High school was hell for 15-year-old Phoebe Prince, but it didn’t have to be deadly.
SUPERINTENDENT GUS SAYER ISSUED the recorded message directly to all students and staff by 9:45 p.m., a feeble attempt at outrunning the South Hadley High School rumor mill. “On Thursday afternoon, we received the heartbreaking news that one of our freshman students died unexpectedly…,” he said. But the town of South Hadley just isn’t that big. Many people already knew that Phoebe Prince was dead.
And by Friday’s student-run candlelight vigil, held on the SHHS softball field, the local papers were reporting what students had known for weeks: School, for Phoebe, had become beyond miserable. “Teenager Bullied to Death,” the headlines would read, and “…Phoebe Prince, 15, Suspected of Committing Suicide Because of Bullying.”
[sidebar]During the following days, before the increasing presence of news cameras and reporters became something for residents of this Springfield suburb to dread and disavow, several students spoke candidly about bullying, almost as if it’s a fact of life. “A lot of people say stuff anonymously…so you don’t even know who’s saying it,” junior Becky Brouillard told one NBC affiliate, referring to texting and online posts. “They can talk over a keyboard but they’ll never say it to your face.” At school the next day, one of the teens who would later be accused of tormenting Phoebe slammed Becky’s head, not so anonymously, into a locker.
THEY CALL IT THE HAPPY VALLEY. The ’burbs of Springfield lie in the shadow of the Holyoke and Tom mountain ranges and host the “Five Colleges”: Amherst, Hampshire, Smith, UMass Amherst, and Mount Holyoke. South Hadley, home of the last, is a resolutely middle-class, predominantly white town of 17,000 bordering the Connecticut River, and is one of the least pretentious among its neighbors. Most people live in South Hadley either because they have roots there or work at the college. “South Hadley is a nice, friendly place to live,” says Jennifer Carleton, a real estate paralegal and mother of two who has lived in the town her entire life. “Most of us were born here and chose to have a family here. We’re invested in keeping it a good place to be.” Carleton, like many locals, learned about Phoebe’s death before it made the news — her sister-in-law once lived in the apartment the Prince family rented.

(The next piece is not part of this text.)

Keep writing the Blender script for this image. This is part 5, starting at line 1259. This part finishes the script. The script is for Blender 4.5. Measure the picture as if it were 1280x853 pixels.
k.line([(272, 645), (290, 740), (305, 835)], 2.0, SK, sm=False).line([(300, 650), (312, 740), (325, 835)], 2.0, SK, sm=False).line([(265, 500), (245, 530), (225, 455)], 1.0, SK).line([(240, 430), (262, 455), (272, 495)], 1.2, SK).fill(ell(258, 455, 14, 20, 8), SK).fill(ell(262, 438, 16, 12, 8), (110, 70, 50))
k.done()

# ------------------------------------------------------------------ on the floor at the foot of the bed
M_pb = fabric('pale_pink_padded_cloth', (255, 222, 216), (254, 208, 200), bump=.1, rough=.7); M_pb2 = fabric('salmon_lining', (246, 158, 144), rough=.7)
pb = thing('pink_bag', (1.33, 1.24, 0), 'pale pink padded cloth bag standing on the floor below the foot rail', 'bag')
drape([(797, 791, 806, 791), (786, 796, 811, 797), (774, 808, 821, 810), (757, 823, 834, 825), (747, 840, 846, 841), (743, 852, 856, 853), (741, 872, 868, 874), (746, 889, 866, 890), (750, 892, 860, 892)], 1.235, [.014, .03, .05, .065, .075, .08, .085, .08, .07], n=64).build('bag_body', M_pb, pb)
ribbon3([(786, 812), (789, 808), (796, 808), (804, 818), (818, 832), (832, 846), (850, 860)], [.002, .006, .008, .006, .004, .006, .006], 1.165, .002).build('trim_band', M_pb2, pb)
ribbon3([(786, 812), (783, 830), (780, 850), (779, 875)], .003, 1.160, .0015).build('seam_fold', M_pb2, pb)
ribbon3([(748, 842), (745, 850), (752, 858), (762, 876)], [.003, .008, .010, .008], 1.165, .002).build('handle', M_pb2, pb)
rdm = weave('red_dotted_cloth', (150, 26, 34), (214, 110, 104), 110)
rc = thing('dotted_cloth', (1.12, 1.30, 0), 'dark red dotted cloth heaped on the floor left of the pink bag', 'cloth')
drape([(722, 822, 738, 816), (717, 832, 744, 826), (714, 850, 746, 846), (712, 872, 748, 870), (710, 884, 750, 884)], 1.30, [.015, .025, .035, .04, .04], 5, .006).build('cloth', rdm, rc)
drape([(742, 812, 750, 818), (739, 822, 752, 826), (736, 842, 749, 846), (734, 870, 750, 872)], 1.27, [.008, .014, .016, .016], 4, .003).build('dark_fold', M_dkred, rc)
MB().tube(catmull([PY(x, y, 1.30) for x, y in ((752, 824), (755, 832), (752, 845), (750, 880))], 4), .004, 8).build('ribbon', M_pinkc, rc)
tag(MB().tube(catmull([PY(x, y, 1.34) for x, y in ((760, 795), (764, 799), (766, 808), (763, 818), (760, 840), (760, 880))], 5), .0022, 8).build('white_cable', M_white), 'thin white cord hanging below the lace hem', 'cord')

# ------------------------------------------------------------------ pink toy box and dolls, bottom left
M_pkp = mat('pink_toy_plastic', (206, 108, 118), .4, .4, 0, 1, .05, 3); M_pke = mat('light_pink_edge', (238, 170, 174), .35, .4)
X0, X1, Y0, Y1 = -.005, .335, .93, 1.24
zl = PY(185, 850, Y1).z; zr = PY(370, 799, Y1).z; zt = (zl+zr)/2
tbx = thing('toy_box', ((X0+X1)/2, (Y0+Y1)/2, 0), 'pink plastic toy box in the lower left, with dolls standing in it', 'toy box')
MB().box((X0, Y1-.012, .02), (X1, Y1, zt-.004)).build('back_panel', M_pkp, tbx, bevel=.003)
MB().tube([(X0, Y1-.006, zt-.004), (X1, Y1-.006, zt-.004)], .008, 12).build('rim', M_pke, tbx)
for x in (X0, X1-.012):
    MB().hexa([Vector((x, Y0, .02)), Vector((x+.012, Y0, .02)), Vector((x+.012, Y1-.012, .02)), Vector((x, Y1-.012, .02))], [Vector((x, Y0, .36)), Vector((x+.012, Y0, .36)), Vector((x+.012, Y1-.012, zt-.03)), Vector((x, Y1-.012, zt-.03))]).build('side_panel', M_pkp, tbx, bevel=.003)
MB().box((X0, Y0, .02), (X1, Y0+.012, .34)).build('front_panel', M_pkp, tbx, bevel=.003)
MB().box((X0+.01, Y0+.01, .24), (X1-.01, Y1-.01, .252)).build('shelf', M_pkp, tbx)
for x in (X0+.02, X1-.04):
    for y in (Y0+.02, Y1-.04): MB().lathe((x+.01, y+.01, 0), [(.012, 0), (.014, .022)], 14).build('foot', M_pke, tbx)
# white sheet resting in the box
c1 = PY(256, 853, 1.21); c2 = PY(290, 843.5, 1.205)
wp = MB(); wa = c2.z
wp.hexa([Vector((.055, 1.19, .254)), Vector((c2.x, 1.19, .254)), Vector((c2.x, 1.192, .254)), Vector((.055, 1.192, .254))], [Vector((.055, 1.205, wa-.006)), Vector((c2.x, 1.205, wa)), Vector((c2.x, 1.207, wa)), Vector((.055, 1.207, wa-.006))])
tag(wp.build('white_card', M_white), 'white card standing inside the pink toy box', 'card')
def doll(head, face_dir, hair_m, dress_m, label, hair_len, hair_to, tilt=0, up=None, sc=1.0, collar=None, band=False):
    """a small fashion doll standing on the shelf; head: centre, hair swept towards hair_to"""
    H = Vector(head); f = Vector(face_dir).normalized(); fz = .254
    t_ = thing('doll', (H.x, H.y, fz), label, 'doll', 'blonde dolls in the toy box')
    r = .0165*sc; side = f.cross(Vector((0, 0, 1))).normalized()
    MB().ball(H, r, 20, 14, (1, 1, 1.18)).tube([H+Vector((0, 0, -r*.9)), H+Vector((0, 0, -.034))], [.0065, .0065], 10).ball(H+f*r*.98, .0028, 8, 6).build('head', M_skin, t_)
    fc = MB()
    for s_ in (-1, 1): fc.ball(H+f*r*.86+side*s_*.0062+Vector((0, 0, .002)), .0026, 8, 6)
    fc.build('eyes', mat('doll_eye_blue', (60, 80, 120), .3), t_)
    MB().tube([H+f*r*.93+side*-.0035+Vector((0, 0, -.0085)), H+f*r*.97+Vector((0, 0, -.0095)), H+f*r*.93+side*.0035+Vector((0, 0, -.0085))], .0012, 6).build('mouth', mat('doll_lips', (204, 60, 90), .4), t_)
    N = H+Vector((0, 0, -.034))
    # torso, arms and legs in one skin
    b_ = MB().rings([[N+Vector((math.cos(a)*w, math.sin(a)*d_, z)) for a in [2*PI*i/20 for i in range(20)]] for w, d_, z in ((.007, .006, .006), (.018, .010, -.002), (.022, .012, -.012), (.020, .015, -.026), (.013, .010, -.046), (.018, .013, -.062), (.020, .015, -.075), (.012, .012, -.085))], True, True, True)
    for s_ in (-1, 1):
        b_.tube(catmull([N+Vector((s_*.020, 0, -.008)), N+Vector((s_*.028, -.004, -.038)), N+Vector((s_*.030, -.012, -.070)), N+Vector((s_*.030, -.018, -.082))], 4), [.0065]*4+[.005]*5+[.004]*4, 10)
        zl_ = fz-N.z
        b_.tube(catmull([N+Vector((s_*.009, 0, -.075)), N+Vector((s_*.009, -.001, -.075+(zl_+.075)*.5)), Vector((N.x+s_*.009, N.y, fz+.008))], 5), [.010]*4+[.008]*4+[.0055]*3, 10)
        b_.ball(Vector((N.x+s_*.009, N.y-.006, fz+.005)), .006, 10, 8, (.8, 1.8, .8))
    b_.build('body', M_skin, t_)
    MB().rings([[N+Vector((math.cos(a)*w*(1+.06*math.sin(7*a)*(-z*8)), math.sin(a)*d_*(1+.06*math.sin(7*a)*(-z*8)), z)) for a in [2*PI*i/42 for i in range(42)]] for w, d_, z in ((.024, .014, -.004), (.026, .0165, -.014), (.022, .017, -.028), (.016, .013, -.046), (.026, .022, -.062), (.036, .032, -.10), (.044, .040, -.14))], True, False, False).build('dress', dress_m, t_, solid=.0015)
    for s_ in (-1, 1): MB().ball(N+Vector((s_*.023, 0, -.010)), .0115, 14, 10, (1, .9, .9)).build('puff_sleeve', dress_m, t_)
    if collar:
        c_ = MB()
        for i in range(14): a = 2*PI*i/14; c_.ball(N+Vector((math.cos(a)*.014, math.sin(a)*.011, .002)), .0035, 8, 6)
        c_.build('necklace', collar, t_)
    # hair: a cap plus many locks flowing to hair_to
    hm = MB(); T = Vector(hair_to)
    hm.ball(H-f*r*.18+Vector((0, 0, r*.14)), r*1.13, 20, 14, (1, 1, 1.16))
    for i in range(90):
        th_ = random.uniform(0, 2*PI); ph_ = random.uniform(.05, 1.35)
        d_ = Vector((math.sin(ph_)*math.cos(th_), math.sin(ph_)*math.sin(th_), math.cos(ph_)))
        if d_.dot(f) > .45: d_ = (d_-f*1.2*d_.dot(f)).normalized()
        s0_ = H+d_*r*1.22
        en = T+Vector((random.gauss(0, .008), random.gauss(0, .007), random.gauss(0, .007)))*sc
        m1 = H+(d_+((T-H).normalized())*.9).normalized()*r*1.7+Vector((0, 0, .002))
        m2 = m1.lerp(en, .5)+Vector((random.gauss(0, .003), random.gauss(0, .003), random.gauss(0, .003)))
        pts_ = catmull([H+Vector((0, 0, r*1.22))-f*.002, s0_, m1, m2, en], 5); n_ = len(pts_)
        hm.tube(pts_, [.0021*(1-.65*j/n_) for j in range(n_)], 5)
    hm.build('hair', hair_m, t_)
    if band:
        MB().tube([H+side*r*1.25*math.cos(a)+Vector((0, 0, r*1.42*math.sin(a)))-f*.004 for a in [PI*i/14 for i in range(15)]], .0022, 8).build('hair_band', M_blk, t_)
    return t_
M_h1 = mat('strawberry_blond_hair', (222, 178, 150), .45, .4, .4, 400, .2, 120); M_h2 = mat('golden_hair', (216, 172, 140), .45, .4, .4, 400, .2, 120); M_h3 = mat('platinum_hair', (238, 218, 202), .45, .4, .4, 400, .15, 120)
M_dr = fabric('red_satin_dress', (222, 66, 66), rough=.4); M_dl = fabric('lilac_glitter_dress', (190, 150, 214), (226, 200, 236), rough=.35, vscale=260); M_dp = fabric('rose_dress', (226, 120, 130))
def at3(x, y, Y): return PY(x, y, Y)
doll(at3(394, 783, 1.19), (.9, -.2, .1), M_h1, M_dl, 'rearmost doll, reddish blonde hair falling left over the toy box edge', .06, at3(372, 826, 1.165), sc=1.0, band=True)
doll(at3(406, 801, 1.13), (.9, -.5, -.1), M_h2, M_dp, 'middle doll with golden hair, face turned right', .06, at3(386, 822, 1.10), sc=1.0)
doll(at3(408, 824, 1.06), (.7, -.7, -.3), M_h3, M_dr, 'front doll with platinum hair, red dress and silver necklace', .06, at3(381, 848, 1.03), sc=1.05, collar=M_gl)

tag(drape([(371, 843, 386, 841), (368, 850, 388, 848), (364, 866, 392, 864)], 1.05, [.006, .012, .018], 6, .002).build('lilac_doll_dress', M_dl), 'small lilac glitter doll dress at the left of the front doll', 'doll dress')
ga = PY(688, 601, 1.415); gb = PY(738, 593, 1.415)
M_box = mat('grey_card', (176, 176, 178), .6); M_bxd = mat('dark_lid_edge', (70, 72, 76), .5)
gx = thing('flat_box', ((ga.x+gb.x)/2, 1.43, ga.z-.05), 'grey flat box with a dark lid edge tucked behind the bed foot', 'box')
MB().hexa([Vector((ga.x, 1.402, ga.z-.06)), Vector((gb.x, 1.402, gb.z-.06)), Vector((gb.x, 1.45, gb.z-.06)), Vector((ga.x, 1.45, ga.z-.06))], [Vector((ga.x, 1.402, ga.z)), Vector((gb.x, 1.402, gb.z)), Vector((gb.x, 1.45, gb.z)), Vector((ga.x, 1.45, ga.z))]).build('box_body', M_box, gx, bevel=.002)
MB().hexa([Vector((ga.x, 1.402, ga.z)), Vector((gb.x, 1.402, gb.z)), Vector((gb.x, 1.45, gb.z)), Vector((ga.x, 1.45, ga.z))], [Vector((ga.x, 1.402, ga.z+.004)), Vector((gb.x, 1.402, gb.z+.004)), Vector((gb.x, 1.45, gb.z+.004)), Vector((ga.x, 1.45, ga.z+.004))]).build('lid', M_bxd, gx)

South Hadley has also been an enclave for Irish immigrants. Phoebe and her 12-year-old sister, Lauren, moved there in August from the Irish seaside village of Fanore with their mom, American-born Anne O’Brien Prince. Anne’s husband, Jeremy, a gardener, stayed behind with the older children, Bridget, Tessa, and Simon. It’s not clear what prompted the move. “Anne and Jeremy wanted to give their daughters a whole different experience, in a positive way,” says Darby O’Brien, a family friend and SHHS parent who came forward in the aftermath of Phoebe’s death to speak about the Princes. “South Hadley is a very comforting community for people from Ireland.”